Alex Willette, a spokesman for the Department of Administrative and Financial Services, said that cost is based on what the Maine Ethics Commission spends to administer the state’s election and campaign finance laws.


“I think they are missing the mark,” Willette said Tuesday. “Especially if you look at the Maine Ethics Commission.” Willette said with six people on staff the commission spends about $580,000 a year monitoring the ethics of legislative candidates and ballot campaigns. “They are talking about us monitoring the ethics of over 10,000 state employees, not including the legislative branch, and they want us to do it with one additional employee and do even more work than the Ethics Commission does.”

Willette said LePage’s administration wasn’t opposed to implementing stronger and clearer ethics rules for state workers but it doesn’t believe it can be achieved on the cheap.

“We are just asking the Legislature to be realistic. They are asking the executive branch to do more and more without giving us the adequate resources to it,” Willette said. He said if lawmakers wanted to make ethics a priority, “they should fund it and not just try to implement it on a shoestring.” 

Kruger is expected to introduce an amendment to the bill to drastically reduce the measure’s price tag as suggested by the administration.  
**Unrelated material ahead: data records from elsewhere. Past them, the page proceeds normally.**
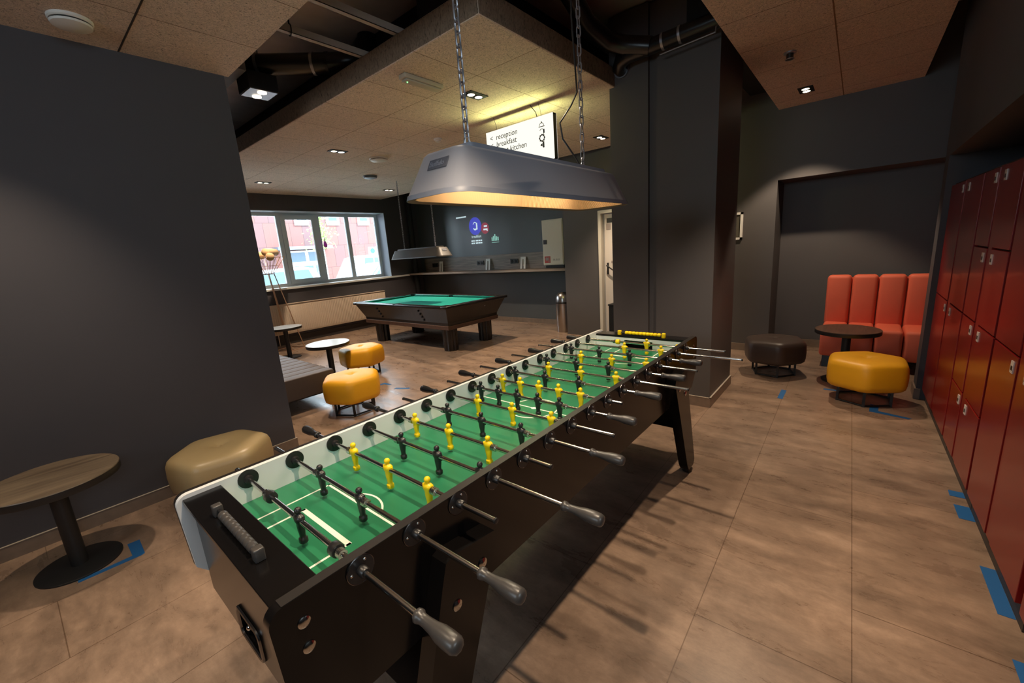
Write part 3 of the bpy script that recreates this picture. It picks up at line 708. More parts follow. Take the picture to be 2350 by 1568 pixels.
# ribbed bench
bn = thing('bench', (1.75, 5.4, 0), 'grey brown ribbed leather bench behind the dark left wall corner', 'bench')
n = 9; y0b, y1b = 4.62, 6.15; wv = (y1b-y0b)/n
for k in range(n):
    ya, yb = y0b+wv*k, y0b+wv*(k+1)
    pts = [(ya+.004, .17)]+[(ya+.004+.012*(1-math.cos(u)), .405-.012+.012*math.sin(u)) for u in [PI/2*i/4 for i in range(5)]]+[(yb-.004-.012*(1-math.cos(u)), .405-.012+.012*math.sin(u)) for u in [PI/2*(4-i)/4 for i in range(5)]]+[(yb-.004, .17)]
    obj('seat_channel', B().prism(pts, 'x', 1.15, 2.185), 'benchm', bn, True, 50)
obj('seat_end', B().box(2.175, 2.20, y0b+.01, y1b-.01, .17, .385, .01), 'benchm', bn, True)
obj('seat_base', B().box(1.17, 2.17, y0b+.03, y1b-.03, .15, .17), 'bmetal', bn)
for x, y in ((2.14, y0b+.06), (2.14, y1b-.06), (1.2, y0b+.06), (1.2, y1b-.06)): obj('leg', B().cyl((x, y, 0), (x, y, .16), .012, n=12), 'bmetal', bn, True)
# coral sofa
sf = thing('sofa', (6.2, -.2, 0), 'coral channelled sofa in the dark wall niche beside the red lockers', 'sofa')
for k in range(6):
    y1s = .315-.240*k; y0s = y1s-.232
    seat = B().box(5.90, 6.40, y0s, y1s, .13, .465, .035); obj('seat_channel', seat, 'coral', sf, True, 60)
    bk = B().box(0, .16, y0s, y1s, .42, 1.025, .04)
    bk.xform(Matrix.Translation((6.34, 0, 0)) @ Matrix.Shear('XY', 4, (0., 0.)))
    obj('back_channel', bk, 'coral', sf, True, 60)
obj('frame', B().box(6.42, 6.58, -1.12, .31, .12, .98), 'coral', sf)
for y in (.23, -.32, -.85):
    obj('leg', B().prism([(5.93, .0), (6.02, 0), (6.04, .14), (5.95, .14)], 'y', y-.05, y+.05), 'bmetal', sf)
    obj('leg', B().box(6.42, 6.52, y-.05, y+.05, 0, .13), 'bmetal', sf)

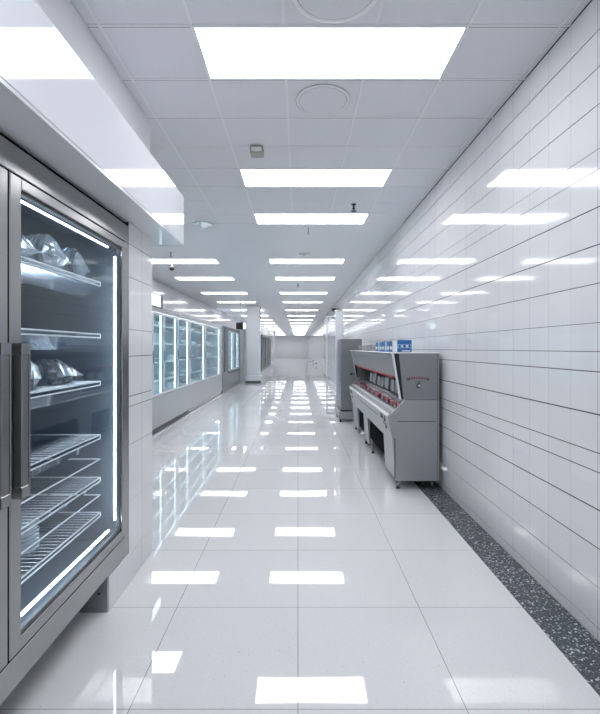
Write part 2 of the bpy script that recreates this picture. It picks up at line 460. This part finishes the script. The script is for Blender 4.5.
disc(.15, 9.35, .13, 'white round detector on the ceiling in front of the fourth main panel', 'ceil_grid')
disc(-1.54, 7.12, .17, 'metallic round detector on the ceiling beside the hanging bulkhead', 'chrome')
def dome(loc, r, label, up=-1):
    t = thing('security_camera', loc, label, 'camera')
    MB().lathe(loc, [(r*1.1, .0), (r*1.1, .03), (r*.9, .035)], M['ceil_grid'], 20, up).build('mount', t)
    MB().lathe(loc, [(r, .035), (r*.98, .06), (r*.8, .06+r*.6), (r*.4, .06+r*.95), (r*.05, .06+r)], M['black'], 20, up).build('dome', t)
# camera dropped from the left ceiling on a stem
t = thing('security_camera', (-2.95, 10.3, CEIL), 'black dome camera under the left ceiling in front of the wall cases', 'camera')
MB().tube((-2.95, 10.3, CEIL), (-2.95, 10.3, CEIL-.10), .012, M['ceil_grid']).build('stem', t)
MB().lathe((-2.95, 10.3, CEIL-.10), [(.05, 0), (.065, .02), (.055, .055), (.03, .08), (.006, .09)], M['black'], 18, -1).build('dome', t)
# camera on the right wall above the glass screen
t = thing('security_camera', (1.55, 19.0, 3.25), 'black dome camera on the right wall above the white post', 'camera')
MB().box(1.5, 1.688, 18.94, 19.06, 3.36, 3.41, M['ceil_grid'], .005).build('bracket', t)
MB().lathe((1.56, 19, 3.36), [(.11, 0), (.12, .04), (.10, .10), (.05, .15), (.01, .165)], M['black'], 18, -1).build('dome', t)

# ---------------------------------------------------------------- tall stainless fridge on the left
FX = -1.18; FB = .23; FT = 2.497; FY0 = .57; FY1 = 3.07
fr = thing('display_fridge', (-1.55, 1.82, FB), 'tall stainless steel upright fridge with glass doors at the left edge', 'fridge')
mb = MB()
mb.box(-1.97, FX-.06, FY1-.05, FY1, FB, FT, M['steel'])                 # far side
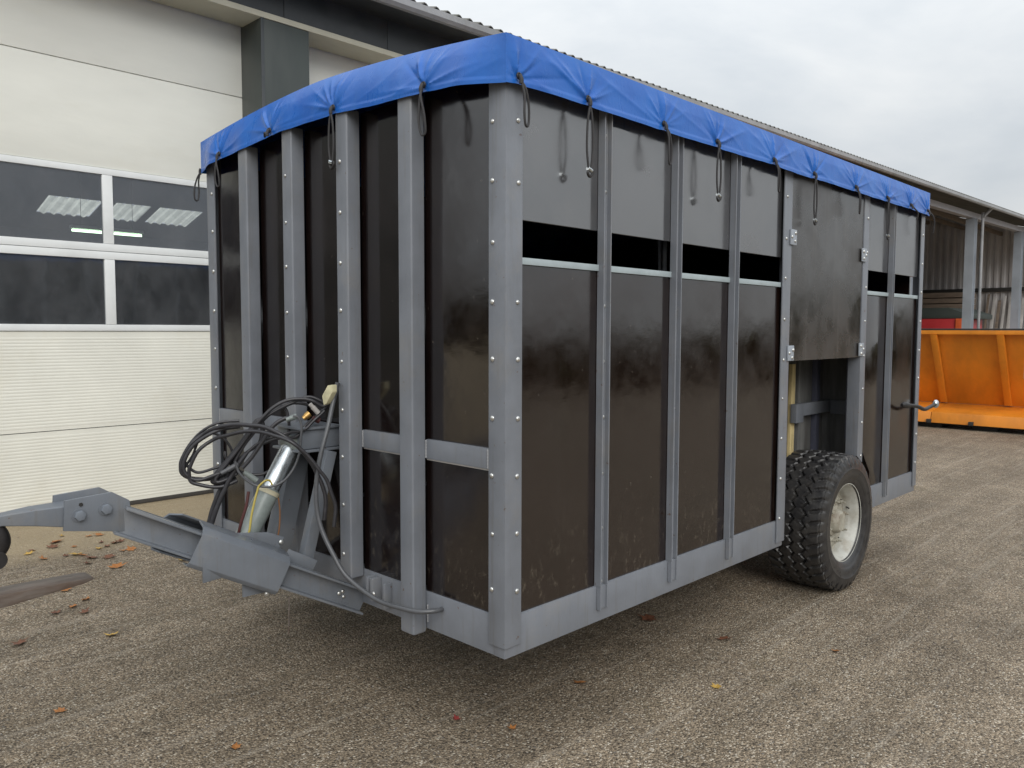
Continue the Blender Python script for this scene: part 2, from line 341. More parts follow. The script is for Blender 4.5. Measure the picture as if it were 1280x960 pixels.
    h2 = nd(t, 'ShaderNodeMath', {0: hh, 1: nd(t, 'ShaderNodeMath', {0: s1.outputs[1], 1: 0.6}, operation='MULTIPLY').outputs[0]}, operation='ADD').outputs[0]
    bp = nd(t, 'ShaderNodeBump', {'Height': h2, 'Strength': 0.85, 'Distance': 0.009})
    t.links.new(bp.outputs[0], b.inputs['Normal'])
    return m
M['ground'] = ground_mat()

def leaf_mat(name, a, bcol):
    m, t, b, o = new_mat(name)
    n = nd(t, 'ShaderNodeTexNoise', {'Vector': pos(t), 'Scale': 40.0, 'Detail': 5.0}).outputs['Fac']
    t.links.new(ramp2(t, n, 0.3, a, 0.7, bcol), b.inputs['Base Color']); b.inputs['Roughness'].default_value = 0.55
    return m
LEAFM = {'orange': leaf_mat('leaf_orange', (0.27, 0.10, 0.025), (0.43, 0.18, 0.05)),
         'yellow': leaf_mat('leaf_yellow', (0.40, 0.24, 0.04), (0.52, 0.34, 0.09)),
         'brown': leaf_mat('leaf_brown', (0.09, 0.035, 0.02), (0.20, 0.085, 0.045)),
         'red': leaf_mat('leaf_red', (0.20, 0.03, 0.03), (0.33, 0.06, 0.05))}
M['trees'] = leaf_mat('far_foliage', (0.035, 0.045, 0.02), (0.10, 0.09, 0.035))

# ------------------------------------------------------------------ mesh helpers
def link(name, me, mat, parent=None):
    if mat is not None and not me.materials: me.materials.append(M[mat] if isinstance(mat, str) else mat)
    o = bpy.data.objects.new(name, me); C.objects.link(o)
    if parent is not None: o.parent = parent
    return o
def empty(name, loc=(0, 0, 0), parent=None):
    o = bpy.data.objects.new(name, None); C.objects.link(o); o.location = loc
    o.empty_display_size = 0.2
    if parent is not None: o.parent = parent
    return o
def tag(o, label, cat, group=None):
    o['label'] = label; o['category'] = cat
    if group: o['group'] = group
    return o
def bm_box(bm, a, b):
    x0, y0, z0 = a; x1, y1, z1 = b
    v = [bm.verts.new(p) for p in ((x0,y0,z0),(x1,y0,z0),(x1,y1,z0),(x0,y1,z0),(x0,y0,z1),(x1,y0,z1),(x1,y1,z1),(x0,y1,z1))]
    for f in ((3,2,1,0),(4,5,6,7),(0,1,5,4),(1,2,6,5),(2,3,7,6),(3,0,4,7)): bm.faces.new([v[i] for i in f])
    return v
def bm_prism(bm, poly, axis, a, b):
    """extrude a 2D polygon along an axis; poly in the other two axes (order x,y,z without axis)"""
    def P(p, s):
        q = list(p); q.insert(axis, s); return q
    va = [bm.verts.new(P(p, a)) for p in poly]; vb = [bm.verts.new(P(p, b)) for p in poly]
    n = len(poly)
    bm.faces.new(va); bm.faces.new(list(reversed(vb)))
    for i in range(n): bm.faces.new((va[i], vb[i], vb[(i+1) % n], va[(i+1) % n]))
def finish(bm, name, bevel=0.0, seg=2, smooth=False, angle=R(35)):
    bmesh.ops.recalc_face_normals(bm, faces=bm.faces)
    if bevel:
        es = [e for e in bm.edges if len(e.link_faces) == 2 and e.calc_face_angle(0) > R(25)]
        bmesh.ops.bevel(bm, geom=es, offset=bevel, segments=seg, profile=0.6, affect='EDGES', clamp_overlap=True)
        smooth = True
    me = bpy.data.meshes.new(name); bm.to_mesh(me); bm.free()
    if smooth:
        me.shade_smooth()
        try: me.set_sharp_from_angle(angle=angle)
        except Exception: pass
    return me
def box(name, a, b, mat, parent=None, bevel=0.003, seg=2):
    lo = [min(a[i], b[i]) for i in range(3)]; hi = [max(a[i], b[i]) for i in range(3)]
    bm = bmesh.new(); bm_box(bm, lo, hi)
    return link(name, finish(bm, name, bevel, seg), mat, parent)
def boxes(name, lst, mat, parent=None, bevel=0.003):
    bm = bmesh.new()
    for a, b in lst: bm_box(bm, [min(a[i], b[i]) for i in range(3)], [max(a[i], b[i]) for i in range(3)])
    return link(name, finish(bm, name, bevel), mat, parent)
def prism(name, poly, axis, a, b, mat, parent=None, bevel=0.003):
    bm = bmesh.new(); bm_prism(bm, poly, axis, a, b)
    return link(name, finish(bm, name, bevel), mat, parent)
def catmull(pts, k=6):
    P = [Vector(p) for p in pts]
    P = [P[0]*2-P[1]] + P + [P[-1]*2-P[-2]]
    out = []
    for i in range(1, len(P)-2):
        for j in range(k):
            t = j/k
            a, b, c, d = P[i-1], P[i], P[i+1], P[i+2]
            out.append(0.5*((2*b)+(-a+c)*t+(2*a-5*b+4*c-d)*t*t+(-a+3*b-3*c+d)*t**3))
    out.append(P[-2]); return out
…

“Setting a stronger ethical standard shouldn’t cost the taxpayers a million dollars,” Kruger said.

Also supporting the measure is Sen. Roger Katz, R-Augusta, another member of the Government Oversight Committee. Katz said he too didn’t see why a unified ethics code would cost $1 million.

“Those of us who worked the bill didn’t anticipate this would be a cost item at all,” Katz said. “Essentially it’s someone pulling together the ethics policies that already exist in the various departments and trying to fold them into a single policy.”

He said the cost assigned the bill by the administration didn’t make any sense to him. “It looks to me like a law school internship program over the summer,” Katz said. “I just don’t see the huge costs or the ongoing costs.”